● **GIVEN PROBLEM**: All of the material below is to be restated word for word, apart from the pictures.

┄┄┄┄┄┄

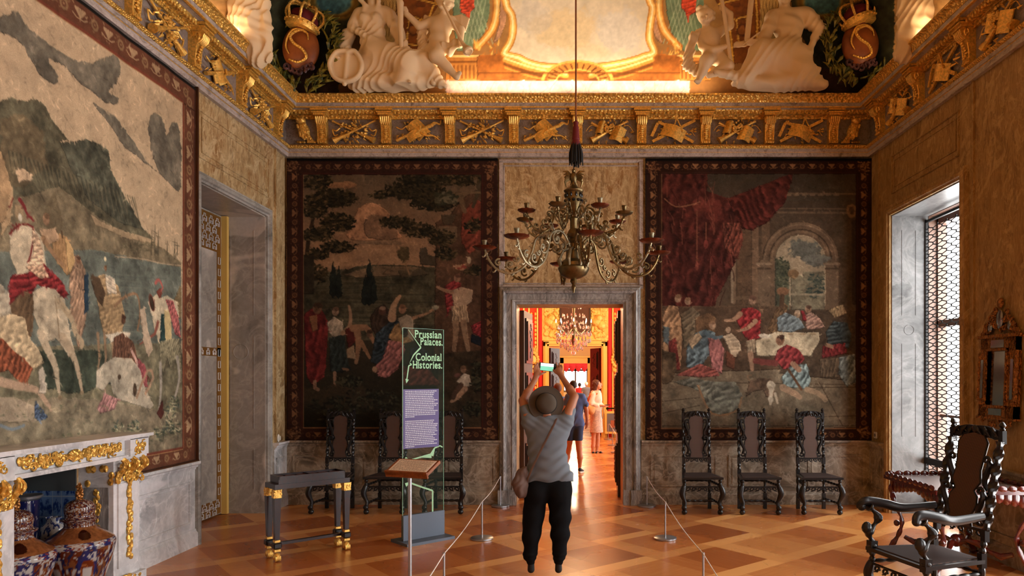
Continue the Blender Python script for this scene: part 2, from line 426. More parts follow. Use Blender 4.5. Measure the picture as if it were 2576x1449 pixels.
M['corn_f'] = marble('frieze_marble', [(.3, L_((96, 78, 66))), (.5, L_((146, 130, 122))), (.7, L_((110, 90, 78)))], 6., (.2, .9, .3), L_((180, 168, 160)), .4, .4, (2, 1, 2), 5.)
M['door'] = marble('door_marble', [(.3, L_((88, 86, 84))), (.45, L_((126, 122, 120))), (.6, L_((160, 156, 154))), (.75, L_((106, 98, 92)))], 2.6, (.2, .2, .3), L_((200, 196, 192)), .55, .28, (2.4, 2.4, .7), 3.)
def gold(name, base, rough=.38, carve=0, sc=40, dark=.5, metal=.5):
    m = mat(name, base, rough, metal); t = NT(m); v = t.coord()
    n = t.noise(v, sc, 5, .6)
    t.col(t.mix(t.ramp(n, [(.3, (1, 1, 1)), (.62, (0, 0, 0))]), base, tuple(x*dark for x in base)))
    if carve:
        vo = t.n('TexVoronoi'); vo.inputs['Scale'].default_value = carve; t.l(v, vo.inputs['Vector']); t.bump(vo.outputs['Distance'], .9, .02)
    else: t.bump(n, .25, .004)
    return m
GB = (1., .575, .125)
M['gold'] = gold('gilding', GB)
M['gold_c'] = gold('carved_gilding', GB, .34, 30, 30, .45)
M['gold_f'] = gold('fine_carved_gilding', GB, .36, 0, 45, .5); M['gold_b'] = gold('beaded_gilding', GB, .36, 55, 50, .45)
M['brass'] = gold('aged_brass', (.2, .135, .055), .32, 0, 14, .4, .85)
M['brass_l'] = gold('pale_worn_brass', (.36, .3, .18), .42, 0, 20, .4, .6)
M['mirror_gold'] = gold('red_gold_carving', (.42, .17, .04), .38, 45, 30, .3, .5)
M['yellow'] = gold('yellow_gilt_stucco', (.8, .52, .13), .5, 12, 10, .75, .15)
M['yellow_s'] = mat('yellow_gilt_frame', (.78, .5, .13), .45, .25)
M['stucco'] = mat('white_stucco', L_((228, 200, 160)), .75)
M['ebony'] = mat('dark_carved_wood', (.011, .009, .009), .33, 0, .4, .12)
M['steel'] = mat('brushed_steel', (.42, .43, .46), .32, .85)
M['rope'] = mat('white_cord', (.75, .7, .66), .8)
M['black'] = mat('black_cotton', (.006, .006, .007), .9, 0, .1)
def wood(name, c1, c2, scale=(1, 1, 12), rough=.4, coat=.1, sc=3.):
    m = mat(name, c1, rough, coat=coat); t = NT(m); v = t.coord(scale); n = t.noise(v, sc, 6, .6, 1.)
    t.col(t.ramp(n, [(.3, c1), (.7, c2)])); return m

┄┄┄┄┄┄

● **WORKED ANSWER**:
Continue the Blender Python script for this scene: part 2, from line 426. More parts follow. Use Blender 4.5. Measure the picture as if it were 2576x1449 pixels.
M['corn_f'] = marble('frieze_marble', [(.3, L_((96, 78, 66))), (.5, L_((146, 130, 122))), (.7, L_((110, 90, 78)))], 6., (.2, .9, .3), L_((180, 168, 160)), .4, .4, (2, 1, 2), 5.)
M['door'] = marble('door_marble', [(.3, L_((88, 86, 84))), (.45, L_((126, 122, 120))), (.6, L_((160, 156, 154))), (.75, L_((106, 98, 92)))], 2.6, (.2, .2, .3), L_((200, 196, 192)), .55, .28, (2.4, 2.4, .7), 3.)
def gold(name, base, rough=.38, carve=0, sc=40, dark=.5, metal=.5):
    m = mat(name, base, rough, metal); t = NT(m); v = t.coord()
    n = t.noise(v, sc, 5, .6)
    t.col(t.mix(t.ramp(n, [(.3, (1, 1, 1)), (.62, (0, 0, 0))]), base, tuple(x*dark for x in base)))
    if carve:
        vo = t.n('TexVoronoi'); vo.inputs['Scale'].default_value = carve; t.l(v, vo.inputs['Vector']); t.bump(vo.outputs['Distance'], .9, .02)
    else: t.bump(n, .25, .004)
    return m
GB = (1., .575, .125)
M['gold'] = gold('gilding', GB)
M['gold_c'] = gold('carved_gilding', GB, .34, 30, 30, .45)
M['gold_f'] = gold('fine_carved_gilding', GB, .36, 0, 45, .5); M['gold_b'] = gold('beaded_gilding', GB, .36, 55, 50, .45)
M['brass'] = gold('aged_brass', (.2, .135, .055), .32, 0, 14, .4, .85)
M['brass_l'] = gold('pale_worn_brass', (.36, .3, .18), .42, 0, 20, .4, .6)
M['mirror_gold'] = gold('red_gold_carving', (.42, .17, .04), .38, 45, 30, .3, .5)
M['yellow'] = gold('yellow_gilt_stucco', (.8, .52, .13), .5, 12, 10, .75, .15)
M['yellow_s'] = mat('yellow_gilt_frame', (.78, .5, .13), .45, .25)
M['stucco'] = mat('white_stucco', L_((228, 200, 160)), .75)
M['ebony'] = mat('dark_carved_wood', (.011, .009, .009), .33, 0, .4, .12)
M['steel'] = mat('brushed_steel', (.42, .43, .46), .32, .85)
M['rope'] = mat('white_cord', (.75, .7, .66), .8)
M['black'] = mat('black_cotton', (.006, .006, .007), .9, 0, .1)
def wood(name, c1, c2, scale=(1, 1, 12), rough=.4, coat=.1, sc=3.):
    m = mat(name, c1, rough, coat=coat); t = NT(m); v = t.coord(scale); n = t.noise(v, sc, 6, .6, 1.)
    t.col(t.ramp(n, [(.3, c1), (.7, c2)])); return m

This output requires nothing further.